Barbezat and Bush (2014) address issues that arise when introducing contemplative practices including some of the limitation and pitfalls. The recommendations they make for instructors to avoid some of the pitfalls are worth citing here: A committed practice of their own, which allow them to plan their timing, adapt practices as needed and process the students’ experience afterward. Attention to and knowledge of the context from which the practices arise and the appropriate incorporation of the tradition into the classroom. Freedom for students to maintain their own beliefs while not requiring them to believe anything specific in order to engage in the exercises. Humility and clarity so that students new to these practice do not identify them exclusively with the teacher. Awareness of the different backgrounds of the students to that practice can be introduced in the most open and accessible manner. Recognition that these practices are powerful complementary to other forms of teaching and learning (pp. 84–85)
Conclusion
These nine papers provide a varied and comprehensive picture of contemplative education. Also explored is the relationship between contemplative education and transformative learning. I was interested in Morgan’s (2015) comment that “both take a holistic approach to education” (p. 15). This is my principal area of inquiry, and I also believe that holistic education provides a broad framework that incorporates contemplative education and transformational learning (Miller, 2007, 2010). Holistic education focuses on educating the whole person and is based on the principles of interconnectedness. Contemplative practices and transformative learning strategies are integral to a holistic approach. I have argued that contemplative practices can be integrated into the higher education curriculum in ways that support transformative learning (Miller, 2014). I work in the area of teacher education and have introduced meditation to both beginning and experienced teachers. The rationale of this work is that it helps teachers deal with the stresses of the classroom and also can allow them to be more fully present to their students.

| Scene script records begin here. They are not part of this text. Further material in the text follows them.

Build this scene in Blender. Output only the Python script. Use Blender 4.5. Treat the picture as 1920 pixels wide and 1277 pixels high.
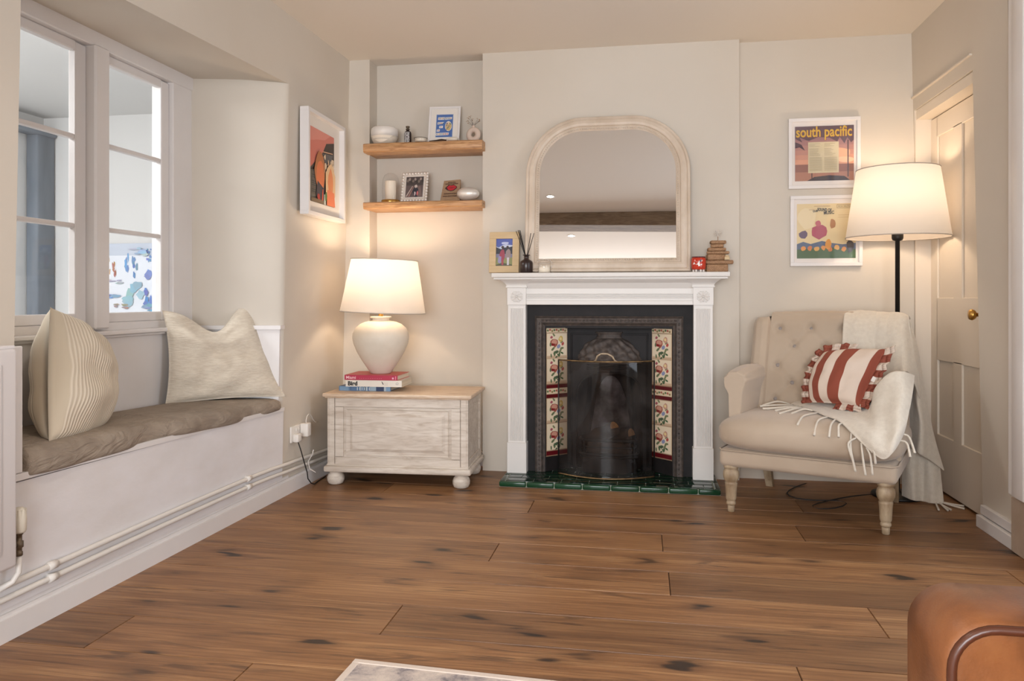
import bpy, bmesh, math, random
from mathutils import Vector, Matrix, noise
R = math.radians
random.seed(7)
for o in list(bpy.data.objects): bpy.data.objects.remove(o)
SC = bpy.context.scene
COL = SC.collection

# ---------------------------------------------------------------- camera, world, exposure
YAW = math.atan(248 / 1450)
cd = bpy.data.cameras.new('camera'); cam = bpy.data.objects.new('camera', cd); COL.objects.link(cam)
cam.location = (0, 0, 1.03); cam.rotation_euler = (R(90), 0, YAW)
cd.sensor_width = 36; cd.lens = 1450 / 1920 * 36; cd.shift_y = -(638.5 - 560) / 1920
cd.clip_start = .05
SC.camera = cam
w = bpy.data.worlds.new('world'); SC.world = w; w.use_nodes = True
w.node_tree.nodes['Background'].inputs[0].default_value = (.62, .74, 1, 1)
w.node_tree.nodes['Background'].inputs[1].default_value = .6
SC.view_settings.view_transform = 'Standard'; SC.view_settings.look = 'None'
SC.view_settings.gamma = 1; SC.view_settings.exposure = .05
def area(name, loc, rot, sx, sy, power, col):
    l = bpy.data.lights.new(name, 'AREA'); l.shape = 'RECTANGLE'; l.size = sx; l.size_y = sy
    l.energy = power; l.color = col
    o = bpy.data.objects.new(name, l); COL.objects.link(o); o.location = loc; o.rotation_euler = rot
    return o
# daylight: stair opening, unseen added panels behind the camera and above the next room
area('daylight_rear_unseen', (-.2, -2.93, 1.30), (R(84), 0, R(0)), 2.6, 1.7, 158, (.92, .955, 1)).data.spread = R(150)  # unseen panel for daylight from behind, its window invented
area('side_fill_added', (-1.86, -1.3, 1.45), (R(80), 0, R(-90)), 1.5, 1.2, 12, (.93, .96, 1))  # added fill light in front of a solid wall, no opening there
area('daylight_stair_opening', (1.9, 2.55, 1.35), (R(90), 0, R(90)), 1.1, 1.9, 26, (.82, .89, 1))
area('daylight_next_room', (-3.75, 2.5, 2.36), (R(28), 0, 0), 1.2, 1.3, 118, (.96, .98, 1))  # unseen panel hung under the ceiling to brighten the next room

# ---------------------------------------------------------------- materials
def lin(c):
    return tuple(((v / 255) / 12.92 if v / 255 <= .04045 else ((v / 255 + .055) / 1.055) ** 2.4) for v in c)
class NT:
    def __init__(s, name):
        s.m = bpy.data.materials.new(name); s.m.use_nodes = True; s.t = s.m.node_tree
        s.b = s.t.nodes['Principled BSDF']; s.out = s.t.nodes['Material Output']
    def n(s, typ, ins=None, **pr):
        nd = s.t.nodes.new('ShaderNode' + typ)
        for k, v in pr.items(): setattr(nd, k, v)
        for k, v in (ins or {}).items():
            if hasattr(v, 'node'): s.t.links.new(v, nd.inputs[k])
            else: nd.inputs[k].default_value = v
        return nd
    def l(s, a, b): s.t.links.new(a, b)
    def co(s, scale=(1, 1, 1), off=None, src='Object'):
        c = s.n('TexCoord').outputs[src]
        ins = {0: c, 3: scale} if True else None
        nd = s.n('Mapping'); s.l(c, nd.inputs[0]); nd.inputs['Scale'].default_value = scale
        if off is not None: s.l(off, nd.inputs['Location'])
        return nd.outputs[0]
    def noise(s, co, scale, detail=3, dist=0, rough=.55):
        return s.n('TexNoise', {'Vector': co, 'Scale': scale, 'Detail': detail, 'Distortion': dist, 'Roughness': rough}).outputs['Fac']
    def ramp(s, fac, stops):
        r = s.n('ValToRGB', {0: fac}); e = r.color_ramp.elements
        while len(e) < len(stops): e.new(.5)
        for el, (p, c) in zip(e, stops): el.position = p; el.color = (*c, 1) if len(c) == 3 else c
        return r.outputs[0]
    def mix(s, f, a, b, mode='MIX'):
        m = s.n('Mix', data_type='RGBA', blend_type=mode)
        for i, v in ((0, f), (6, a), (7, b)):
            if hasattr(v, 'node'): s.l(v, m.inputs[i])
            else: m.inputs[i].default_value = v if i == 0 else ((*v, 1) if len(v) == 3 else v)
        return m.outputs[2]
    def bump(s, h, strength, dist=.01):
        b = s.n('Bump', {'Height': h, 'Strength': strength, 'Distance': dist}); s.l(b.outputs[0], s.b.inputs['Normal'])
    def set(s, col=None, rough=None, metal=None, **kw):
        for k, v in (('Base Color', col), ('Roughness', rough), ('Metallic', metal)):
            if v is None: continue
            if hasattr(v, 'node'): s.l(v, s.b.inputs[k])
            else: s.b.inputs[k].default_value = (*v, 1) if k == 'Base Color' else v
        for k, v in kw.items(): s.b.inputs[k.replace('_', ' ')].default_value = v
        return s.m
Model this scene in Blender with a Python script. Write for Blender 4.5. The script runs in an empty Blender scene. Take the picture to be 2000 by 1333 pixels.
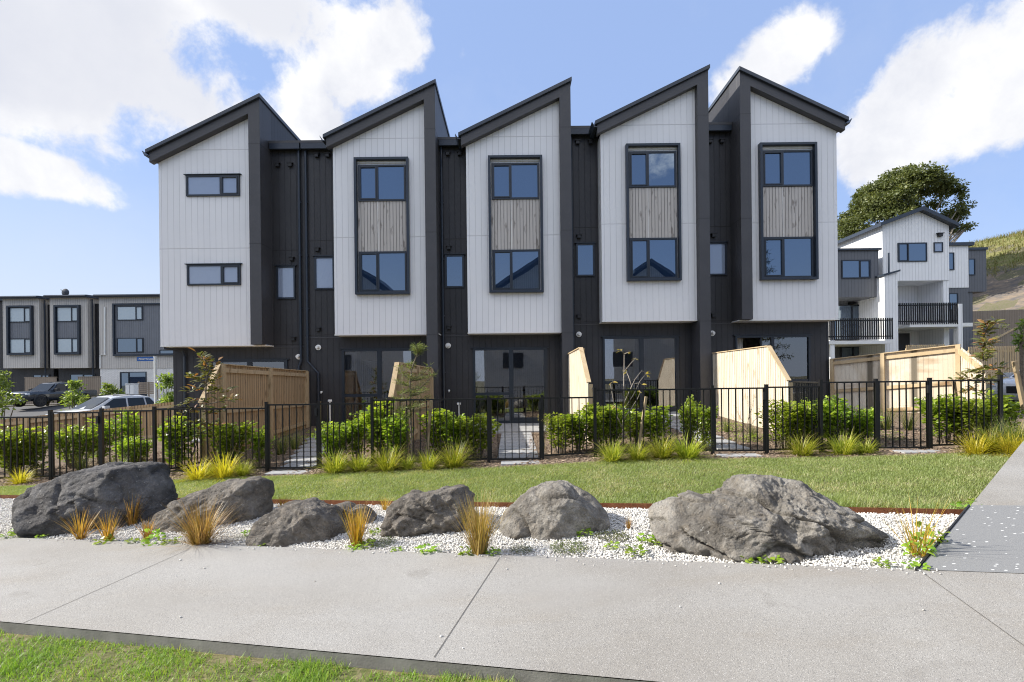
import bpy, bmesh, math, random
import numpy as np
from mathutils import Vector, Matrix, noise as mnoise
R = math.radians
random.seed(7)
rng = np.random.default_rng(11)
sc = bpy.context.scene
col = sc.collection

# ------------------------------------------------------------------ camera
F = 945.0            # focal length in pixels of the 2000 px wide photograph
ROLL = 0.0113
cam_d = bpy.data.cameras.new("camera")
cam = bpy.data.objects.new("camera", cam_d)
col.objects.link(cam)
cam_d.sensor_width = 36.0
cam_d.lens = F / 2000.0 * 36.0
cam_d.shift_y = 74.5 / 2000.0
cam_d.clip_start = 0.05
cam_d.clip_end = 3000
cam.matrix_world = Matrix.Rotation(R(90), 4, 'X') @ Matrix.Rotation(-ROLL, 4, 'Z')
sc.camera = cam

# ------------------------------------------------------------------ light
SUN_EL = R(34.0)
SUN_DIR = Vector((-math.cos(R(1.5)) * math.cos(SUN_EL), math.sin(R(1.5)) * math.cos(SUN_EL), math.sin(SUN_EL)))
sun_d = bpy.data.lights.new("sun", 'SUN')
sun_d.energy = 5.0
sun_d.angle = R(0.5)
sun_d.color = (1.0, 0.95, 0.86)
sun = bpy.data.objects.new("sun", sun_d)
sun.rotation_euler = SUN_DIR.to_track_quat('Z', 'Y').to_euler()
sun.location = (-20, 5, 30)
col.objects.link(sun)
sc.view_settings.view_transform = 'Standard'
sc.view_settings.look = 'None'
sc.view_settings.gamma = 1
sc.view_settings.exposure = 0.82
sc.cycles.max_bounces = 8
sc.cycles.transparent_max_bounces = 16
sc.cycles.use_denoising = True
sc.cycles.denoising_prefilter = 'FAST'
sc.cycles.filter_width = 1.1
sc.cycles.sample_clamp_indirect = 4.0


def pix(u, v):
    """pixel of the photograph -> level camera-plane offsets (right, up) in pixels"""
    du, dv = u - 1000.0, 741.0 - v
    c, s = math.cos(ROLL), math.sin(ROLL)
    return du * c + dv * s, -du * s + dv * c


def W(u, v, Y):
    x, y = pix(u, v)
    return Vector((x * Y / F, Y, y * Y / F))


# ------------------------------------------------------------------ node helper
class NT:
    def __init__(s, tree):
        s.t = tree

    def n(s, typ, _o=None, _p=None, **kw):
        nd = s.t.nodes.new(typ)
        if _p:
            for k, v in _p.items():
                setattr(nd, k, v)
        for k, v in kw.items():
            key = k.replace('_', ' ')
            if k.startswith('i') and k[1:].isdigit():
                sock = nd.inputs[int(k[1:])]
            else:
                sock = nd.inputs[key]
            s.set(sock, v)
        return nd.outputs[_o] if _o is not None else nd

    def set(s, sock, v):
        if isinstance(v, bpy.types.NodeSocket):
            s.t.links.new(v, sock)
        elif isinstance(v, (tuple, list)) and sock.type == 'RGBA' and len(v) == 3:
            sock.default_value = (*v, 1)
        else:
            sock.default_value = v

    def math(s, op, a, b=0.0, c=0.0, clamp=False):
        return s.n('ShaderNodeMath', 0, {'operation': op, 'use_clamp': clamp}, i0=a, i1=b, i2=c)

    def vmath(s, op, a, b=(0, 0, 0), out=0):
        return s.n('ShaderNodeVectorMath', out, {'operation': op}, i0=a, i1=b)

    def mix(s, f, a, b, blend='MIX'):
        nd = s.t.nodes.new('ShaderNodeMix')
        nd.data_type = 'RGBA'
        nd.blend_type = blend
        s.set(nd.inputs[0], f); s.set(nd.inputs[6], a); s.set(nd.inputs[7], b)
        return nd.outputs[2]

    def rng(s, v, a, b, c=0.0, d=1.0, smooth=False):
        return s.n('ShaderNodeMapRange', 0, {'interpolation_type': 'SMOOTHSTEP' if smooth else 'LINEAR'}, i0=v, i1=a, i2=b, i3=c, i4=d)

    def noise(s, vec, scale, detail=4.0, rough=0.55, out=0, dist=0.0):
        return s.n('ShaderNodeTexNoise', out, Vector=vec, Scale=scale, Detail=detail, Roughness=rough, Distortion=dist)

    def sep(s, v):
        nd = s.n('ShaderNodeSeparateXYZ', i0=v)
        return nd.outputs[0], nd.outputs[1], nd.outputs[2]

    def comb(s, x, y, z):
        return s.n('ShaderNodeCombineXYZ', 0, i0=x, i1=y, i2=z)


# ------------------------------------------------------------------ sky
world = bpy.data.worlds.new("World")
sc.world = world
world.use_nodes = True
world.node_tree.nodes.clear()
k = NT(world.node_tree)
SKY_STRENGTH = 0.10
tcg = k.n('ShaderNodeTexCoord', 'Generated')
d = k.vmath('NORMALIZE', tcg)
dx, dy, dz = k.sep(d)
sky = k.n('ShaderNodeTexSky', 0, {'sky_type': 'NISHITA', 'sun_disc': False, 'sun_elevation': SUN_EL,
                                  'sun_rotation': math.atan2(SUN_DIR.x, SUN_DIR.y), 'air_density': 1.0, 'dust_density': 0.6, 'ozone_density': 1.6})
# lift towards the pale photographic blue of the picture
skyc = k.mix(0.72, sky, (2.45, 3.4, 5.75))
hz = k.rng(k.math('ADD', dz, k.math('MULTIPLY', k.rng(dx, -0.65, 0.2), 0.16)), 0.0, 0.44, 1.0, 0.0, True)
skyc = k.mix(k.math('MULTIPLY', hz, 0.9), skyc, (4.25, 4.75, 5.5))
warp = k.noise(d, 3.0, 3, 0.5, out=1)
dw = k.vmath('ADD', d, k.vmath('SCALE', k.vmath('SUBTRACT', warp, (0.5, 0.5, 0.5)), (0, 0, 0)))
dw.node.inputs[1].links[0].from_node.inputs[3].default_value = 0.10
n1 = k.noise(dw, 5.5, 12, 0.62)
n2 = k.noise(dw, 2.2, 4, 0.5)


def blob(u, v, ru, rv):
    x, y = pix(u, v)
    L = math.sqrt(x * x + F * F + y * y)
    c = Vector((x, F, y)) / L
    s = (L / ru, L / ru * 0.5, L / rv)
    q = k.vmath('LENGTH', k.vmath('MULTIPLY', k.vmath('SUBTRACT', d, tuple(c)), s), out=1)
    return k.math('SUBTRACT', 1.0, q)


def union(bl):
    b = blob(*bl[0])
    for q in bl[1:]:
        b = k.math('SMOOTH_MAX', b, blob(*q), 0.12)
    return b


left_c = union([(100, 40, 330, 200), (340, 185, 130, 95), (500, -10, 150, 95), (40, 130, 200, 110), (230, 120, 190, 140)])
bright_c = union([(690, 110, 130, 120), (600, 235, 85, 95), (770, 70, 65, 80), (20, 330, 110, 50), (105, 364, 75, 30),
                  (1530, 105, 85, 50), (1470, 150, 60, 42), (1800, 150, 110, 85), (1970, 130, 100, 100), (1740, 270, 100, 80), (1890, 230, 110, 60), (1990, 475, 30, 18)])
back_fill = k.math('ADD', k.math('MULTIPLY', n2, 2.6), -1.2)  # unseen clouds behind the camera, spread wide as fill for the facade
back_fill = k.math('SUBTRACT', back_fill, k.rng(dy, -0.15, 0.25, 0.0, 3.0))
back_fill = k.math('SUBTRACT', back_fill, k.math('MULTIPLY', k.rng(dz, 0.50, 0.36), 0.85))
allc = k.math('MAXIMUM', k.math('MAXIMUM', left_c, bright_c), back_fill)
n3 = k.noise(dw, 17.0, 9, 0.6)
dens = k.math('ADD', allc, k.math('ADD', k.math('MULTIPLY', k.math('SUBTRACT', n1, 0.5), 2.9), k.math('MULTIPLY', k.math('SUBTRACT', n3, 0.5), 0.9)))
mask = k.rng(dens, -0.16, 0.36, 0.0, 1.0, True)
grey = k.math('MULTIPLY', k.rng(k.math('ADD', left_c, k.math('MULTIPLY', k.math('SUBTRACT', n2, 0.5), 0.9)), 0.05, 0.6, 0.0, 1.0, True), 1.0)
grey2 = k.math('MULTIPLY', k.rng(k.noise(dw, 6.0, 8, 0.6), 0.42, 0.66), 0.75)
cc = k.mix(grey, (5.9, 5.92, 6.0), (4.75, 4.85, 5.2))
cc = k.mix(grey2, cc, (4.25, 4.4, 4.9))
cc = k.mix(k.rng(dy, 0.1, -0.3), cc, (13.0, 12.9, 12.9))  # clouds behind the camera made overbright, added fill light
thin = k.math('MULTIPLY', k.rng(k.noise(dw, 3.4, 8, 0.65), 0.5, 0.9), 0.2)
skyc = k.mix(thin, skyc, (4.6, 4.9, 5.3))
fin = k.mix(mask, skyc, cc)
bg = k.n('ShaderNodeBackground', 0, Color=fin, Strength=SKY_STRENGTH)
k.n('ShaderNodeOutputWorld', i0=bg)

# ------------------------------------------------------------------ materials
MATS = {}


def newmat(name):
    m = bpy.data.materials.new(name)
    m.use_nodes = True
    m.node_tree.nodes.clear()
    q = NT(m.node_tree)
    MATS[name] = m
    return m, q


def finish(q, color, rough=0.6, bump=None, bstr=0.3, bdist=0.01, metal=0.0, spec=0.5, ior=None, coat=0.0, shader=None):
    b = q.n('ShaderNodeBsdfPrincipled', None, None, Base_Color=color, Roughness=rough, Metallic=metal)
    b.inputs['Specular IOR Level'].default_value = spec
    if ior:
        b.inputs['IOR'].default_value = ior
    b.inputs['Coat Weight'].default_value = coat
    if bump is not None:
        bn = q.n('ShaderNodeBump', 0, None, Strength=bstr, Distance=bdist, Height=bump)
        q.set(b.inputs['Normal'], bn)
    q.n('ShaderNodeOutputMaterial', i0=b.outputs[0] if shader is None else shader(b.outputs[0]))
    return b


def objc(q):
    return q.n('ShaderNodeTexCoord', 'Object')


def simple(name, c, rough=0.5, var=0.12, scale=6.0, metal=0.0, spec=0.5, bstr=0.0, bscale=60.0):
    m, q = newmat(name)
    oc = objc(q)
    n = q.noise(oc, scale, 5)
    f = q.rng(n, 0.3, 0.7, 1 - var, 1 + var)
    colr = q.vmath('SCALE', q.n('ShaderNodeRGB', 0), (0, 0, 0))
    colr.node.inputs[0].links[0].from_node.outputs[0].default_value = (*c, 1)
    q.set(colr.node.inputs[3], f)
    finish(q, colr, rough, q.noise(oc, bscale, 3) if bstr else None, bstr, 0.004, metal, spec)
    return m


def line_mask(q, coord, pitch, width, offset=0.0):
    """1 inside a thin line repeating every pitch"""
    fr = q.math('FRACT', q.math('DIVIDE', q.math('ADD', coord, 1000.0 + offset), pitch))
    a = q.math('ABSOLUTE', q.math('SUBTRACT', fr, 0.5))
    return q.rng(a, 0.5 - width / pitch, 0.5 - width / pitch * 0.5)


def cladding(name, c, pitch=0.18, joints=(), groove=0.35, rough=0.5, var=0.05, width=0.009):
    m, q = newmat(name)
    oc = objc(q)
    x, y, z = q.sep(oc)
    h = q.math('ADD', x, y)
    g = line_mask(q, h, pitch, width)
    for jz in joints:
        a = q.math('ABSOLUTE', q.math('SUBTRACT', z, jz))
        g = q.math('MAXIMUM', g, q.rng(a, 0.012, 0.006))
    board = q.n('ShaderNodeTexWhiteNoise', 0, {'noise_dimensions': '1D'}, W=q.math('FLOOR', q.math('DIVIDE', q.math('ADD', h, 1000.0), pitch)))
    n = q.noise(oc, 1.3, 5, 0.6)
    streak = q.noise(q.vmath('MULTIPLY', oc, (9.0, 9.0, 0.5)), 1.0, 5, 0.6)
    f = q.math('ADD', q.rng(n, 0.3, 0.7, 1 - var, 1 + var), q.math('ADD', q.math('MULTIPLY', q.math('SUBTRACT', board, 0.5), var), q.math('MULTIPLY', q.math('SUBTRACT', streak, 0.5), var * 1.6)))
    rgb = q.n('ShaderNodeRGB', 0)
    rgb.node.outputs[0].default_value = (*c, 1)
    sc_ = q.vmath('SCALE', rgb)
    q.set(sc_.node.inputs[3], f)
    colr = q.mix(g, sc_, tuple(v * groove for v in c))  # shade of the deep grooves is put into the colour
    finish(q, colr, rough, q.math('ADD', q.math('SUBTRACT', 1.0, g), q.math('MULTIPLY', q.noise(oc, 2.5, 2), 0.25)), 0.6, 0.008, spec=0.35)
    return m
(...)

The literature of contemplative education continues to grow. Two recent important additions referred to earlier include with the work of Jennings (2015) and Barbezat and Bush (2014). Jennings focuses on elementary and secondary education, while the Barbezat and Bush text deals with higher education. Both these texts are grounded in the research and also offer a variety of teaching/learning approaches that can be used in the classroom. Together, with the papers in this edition of the Journal of Transformative Education, these texts provide educators have a wealth of material to support their work in contemplative education.